- **GIVEN TASK**
Restate the listing below word for word, omitting any images.

== == ==

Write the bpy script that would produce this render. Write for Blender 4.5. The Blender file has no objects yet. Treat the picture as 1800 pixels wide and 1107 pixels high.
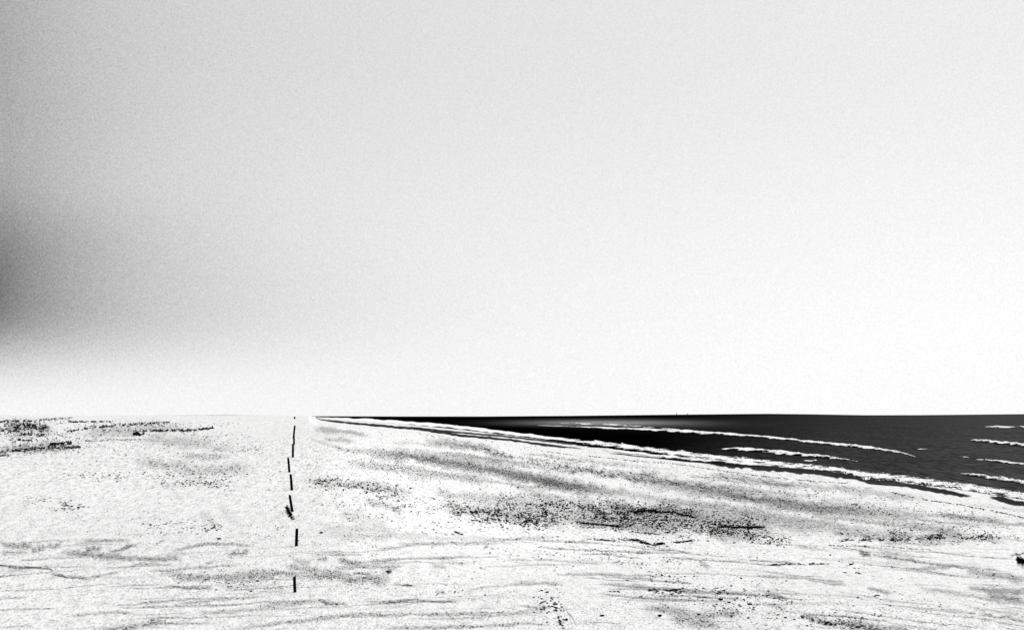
import bpy, math, random
import numpy as np
from mathutils import noise as mn, Vector

random.seed(7); rng = np.random.default_rng(7)
sc = bpy.context.scene
col = sc.collection
R = math.radians

# ------------------------------------------------------------------ camera
F = 2500.0          # focal length in photo pixels (1800 wide) = 50 mm on 36 mm
H = 8.0             # eye height above the low sand in front of the dune
SEA = -4.0          # sea level
Y0 = 726.0          # eye-level row in the photo
cam = bpy.data.cameras.new('camera'); co = bpy.data.objects.new('camera', cam); col.objects.link(co)
co.location = (0, 0, H); co.rotation_euler = (R(90), 0, 0)
cam.lens = 50; cam.sensor_width = 36; cam.shift_y = (Y0 - 553.5) / 1800
cam.clip_start = 0.5; cam.clip_end = 120000
sc.camera = co
sc.view_settings.view_transform = 'Standard'; sc.view_settings.look = 'None'
sc.view_settings.exposure = 0.0; sc.view_settings.gamma = 1

# ------------------------------------------------------------------ node helper
class NT:
    def __init__(s, t): s.t = t; s.n = t.nodes; s.l = t.links
    def node(s, kind, **kw):
        nd = s.n.new(kind)
        for k, v in kw.items(): setattr(nd, k, v)
        return nd
    def put(s, sock, v):
        if isinstance(v, (int, float, tuple, list)): sock.default_value = v
        else: s.l.new(v, sock)
    def m(s, op, a, b=None, c=None, clamp=False):
        nd = s.node('ShaderNodeMath', operation=op, use_clamp=clamp)
        s.put(nd.inputs[0], a)
        if b is not None: s.put(nd.inputs[1], b)
        if c is not None: s.put(nd.inputs[2], c)
        return nd.outputs[0]
    def mr(s, v, a, b, c, d, smooth=True):
        nd = s.node('ShaderNodeMapRange', interpolation_type='SMOOTHSTEP' if smooth else 'LINEAR')
        for i, q in enumerate((v, a, b, c, d)): s.put(nd.inputs[i], q)
        return nd.outputs[0]
    def mapping(s, vec, scale, rot=(0, 0, 0), loc=(0, 0, 0)):
        nd = s.node('ShaderNodeMapping'); s.put(nd.inputs['Vector'], vec)
        nd.inputs['Scale'].default_value = scale; nd.inputs['Rotation'].default_value = rot; nd.inputs['Location'].default_value = loc
        return nd.outputs[0]
    def noise(s, vec, scale, detail=2, rough=.5):
        nd = s.node('ShaderNodeTexNoise'); s.put(nd.inputs['Vector'], vec)
        nd.inputs['Scale'].default_value = scale; nd.inputs['Detail'].default_value = detail; nd.inputs['Roughness'].default_value = rough
        return nd.outputs['Fac']
    def grey(s, v):
        nd = s.node('ShaderNodeCombineColor')
        for i in range(3): s.put(nd.inputs[i], v)
        return nd.outputs[0]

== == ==

- **THE REPLY**
Write the bpy script that would produce this render. Write for Blender 4.5. The Blender file has no objects yet. Treat the picture as 1800 pixels wide and 1107 pixels high.
import bpy, math, random
import numpy as np
from mathutils import noise as mn, Vector

random.seed(7); rng = np.random.default_rng(7)
sc = bpy.context.scene
col = sc.collection
R = math.radians

# ------------------------------------------------------------------ camera
F = 2500.0          # focal length in photo pixels (1800 wide) = 50 mm on 36 mm
H = 8.0             # eye height above the low sand in front of the dune
SEA = -4.0          # sea level
Y0 = 726.0          # eye-level row in the photo
cam = bpy.data.cameras.new('camera'); co = bpy.data.objects.new('camera', cam); col.objects.link(co)
co.location = (0, 0, H); co.rotation_euler = (R(90), 0, 0)
cam.lens = 50; cam.sensor_width = 36; cam.shift_y = (Y0 - 553.5) / 1800
cam.clip_start = 0.5; cam.clip_end = 120000
sc.camera = co
sc.view_settings.view_transform = 'Standard'; sc.view_settings.look = 'None'
sc.view_settings.exposure = 0.0; sc.view_settings.gamma = 1

# ------------------------------------------------------------------ node helper
class NT:
    def __init__(s, t): s.t = t; s.n = t.nodes; s.l = t.links
    def node(s, kind, **kw):
        nd = s.n.new(kind)
        for k, v in kw.items(): setattr(nd, k, v)
        return nd
    def put(s, sock, v):
        if isinstance(v, (int, float, tuple, list)): sock.default_value = v
        else: s.l.new(v, sock)
    def m(s, op, a, b=None, c=None, clamp=False):
        nd = s.node('ShaderNodeMath', operation=op, use_clamp=clamp)
        s.put(nd.inputs[0], a)
        if b is not None: s.put(nd.inputs[1], b)
        if c is not None: s.put(nd.inputs[2], c)
        return nd.outputs[0]
    def mr(s, v, a, b, c, d, smooth=True):
        nd = s.node('ShaderNodeMapRange', interpolation_type='SMOOTHSTEP' if smooth else 'LINEAR')
        for i, q in enumerate((v, a, b, c, d)): s.put(nd.inputs[i], q)
        return nd.outputs[0]
    def mapping(s, vec, scale, rot=(0, 0, 0), loc=(0, 0, 0)):
        nd = s.node('ShaderNodeMapping'); s.put(nd.inputs['Vector'], vec)
        nd.inputs['Scale'].default_value = scale; nd.inputs['Rotation'].default_value = rot; nd.inputs['Location'].default_value = loc
        return nd.outputs[0]
    def noise(s, vec, scale, detail=2, rough=.5):
        nd = s.node('ShaderNodeTexNoise'); s.put(nd.inputs['Vector'], vec)
        nd.inputs['Scale'].default_value = scale; nd.inputs['Detail'].default_value = detail; nd.inputs['Roughness'].default_value = rough
        return nd.outputs['Fac']
    def grey(s, v):
        nd = s.node('ShaderNodeCombineColor')
        for i in range(3): s.put(nd.inputs[i], v)
        return nd.outputs[0]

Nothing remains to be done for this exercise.